___ Dataset content
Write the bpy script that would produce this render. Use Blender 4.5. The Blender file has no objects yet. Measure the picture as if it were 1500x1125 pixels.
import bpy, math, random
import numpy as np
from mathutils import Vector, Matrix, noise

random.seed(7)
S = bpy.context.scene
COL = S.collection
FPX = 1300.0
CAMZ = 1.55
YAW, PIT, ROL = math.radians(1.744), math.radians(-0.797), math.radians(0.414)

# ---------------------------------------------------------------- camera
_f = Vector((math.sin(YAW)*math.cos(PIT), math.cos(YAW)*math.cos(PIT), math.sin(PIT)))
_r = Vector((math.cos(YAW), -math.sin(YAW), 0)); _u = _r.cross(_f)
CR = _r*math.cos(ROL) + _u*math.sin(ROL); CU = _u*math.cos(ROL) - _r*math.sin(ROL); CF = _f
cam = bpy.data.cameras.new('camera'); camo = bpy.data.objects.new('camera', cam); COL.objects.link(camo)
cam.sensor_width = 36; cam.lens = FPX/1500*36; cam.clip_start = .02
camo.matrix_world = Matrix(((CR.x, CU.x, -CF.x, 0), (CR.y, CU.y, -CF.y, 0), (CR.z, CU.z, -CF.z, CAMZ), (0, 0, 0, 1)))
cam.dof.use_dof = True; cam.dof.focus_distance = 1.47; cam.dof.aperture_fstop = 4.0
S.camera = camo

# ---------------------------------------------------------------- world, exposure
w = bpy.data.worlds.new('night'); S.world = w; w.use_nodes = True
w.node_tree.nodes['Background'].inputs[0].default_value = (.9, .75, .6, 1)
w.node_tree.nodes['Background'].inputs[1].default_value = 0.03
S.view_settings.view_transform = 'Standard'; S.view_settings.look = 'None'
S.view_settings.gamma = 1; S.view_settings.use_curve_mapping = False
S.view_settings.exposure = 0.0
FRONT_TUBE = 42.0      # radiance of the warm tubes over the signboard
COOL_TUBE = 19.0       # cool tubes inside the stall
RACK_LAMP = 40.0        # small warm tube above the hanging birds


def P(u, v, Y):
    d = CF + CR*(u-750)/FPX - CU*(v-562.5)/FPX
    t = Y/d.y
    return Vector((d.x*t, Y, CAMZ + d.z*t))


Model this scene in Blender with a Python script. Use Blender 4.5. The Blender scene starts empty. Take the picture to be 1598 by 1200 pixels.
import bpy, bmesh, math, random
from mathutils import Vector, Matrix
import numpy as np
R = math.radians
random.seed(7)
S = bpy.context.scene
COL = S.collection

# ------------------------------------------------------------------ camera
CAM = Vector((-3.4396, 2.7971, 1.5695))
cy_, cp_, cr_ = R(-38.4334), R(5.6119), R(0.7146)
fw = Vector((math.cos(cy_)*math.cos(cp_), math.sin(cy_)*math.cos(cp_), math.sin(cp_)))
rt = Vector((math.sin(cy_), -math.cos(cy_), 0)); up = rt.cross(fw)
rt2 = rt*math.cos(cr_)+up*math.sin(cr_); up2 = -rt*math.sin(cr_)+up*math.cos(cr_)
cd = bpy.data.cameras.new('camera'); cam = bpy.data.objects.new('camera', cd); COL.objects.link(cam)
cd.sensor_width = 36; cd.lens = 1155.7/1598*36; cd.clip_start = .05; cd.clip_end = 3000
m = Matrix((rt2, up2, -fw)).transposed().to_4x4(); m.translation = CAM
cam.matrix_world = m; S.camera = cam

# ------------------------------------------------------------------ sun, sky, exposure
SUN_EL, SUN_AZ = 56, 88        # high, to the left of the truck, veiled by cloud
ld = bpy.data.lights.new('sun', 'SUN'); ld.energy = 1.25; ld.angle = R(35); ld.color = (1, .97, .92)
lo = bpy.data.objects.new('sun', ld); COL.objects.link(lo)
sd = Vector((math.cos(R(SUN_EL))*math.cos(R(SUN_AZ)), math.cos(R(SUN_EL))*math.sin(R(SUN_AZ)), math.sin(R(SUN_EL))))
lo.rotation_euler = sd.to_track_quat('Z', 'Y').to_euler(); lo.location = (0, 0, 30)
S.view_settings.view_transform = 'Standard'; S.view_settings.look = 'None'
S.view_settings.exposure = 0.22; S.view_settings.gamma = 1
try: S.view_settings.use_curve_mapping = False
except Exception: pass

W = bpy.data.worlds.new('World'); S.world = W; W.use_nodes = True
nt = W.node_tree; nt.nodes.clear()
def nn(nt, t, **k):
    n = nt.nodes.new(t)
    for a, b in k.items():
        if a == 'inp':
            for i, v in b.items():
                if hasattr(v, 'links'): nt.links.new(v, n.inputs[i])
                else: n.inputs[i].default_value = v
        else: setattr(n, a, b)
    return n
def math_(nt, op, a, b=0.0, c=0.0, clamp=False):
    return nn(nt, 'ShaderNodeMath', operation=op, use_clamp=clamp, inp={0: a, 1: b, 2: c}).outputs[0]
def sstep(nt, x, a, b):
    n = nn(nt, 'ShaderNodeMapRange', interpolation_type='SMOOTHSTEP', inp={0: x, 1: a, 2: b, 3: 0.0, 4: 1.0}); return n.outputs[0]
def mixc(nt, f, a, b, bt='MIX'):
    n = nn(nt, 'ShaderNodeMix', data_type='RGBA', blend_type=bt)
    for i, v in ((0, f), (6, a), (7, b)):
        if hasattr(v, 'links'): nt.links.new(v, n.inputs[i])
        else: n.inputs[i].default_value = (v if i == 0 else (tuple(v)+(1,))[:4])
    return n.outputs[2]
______
The exercise → State how many lines include the string "Blender". Give no other information.

Reply → 2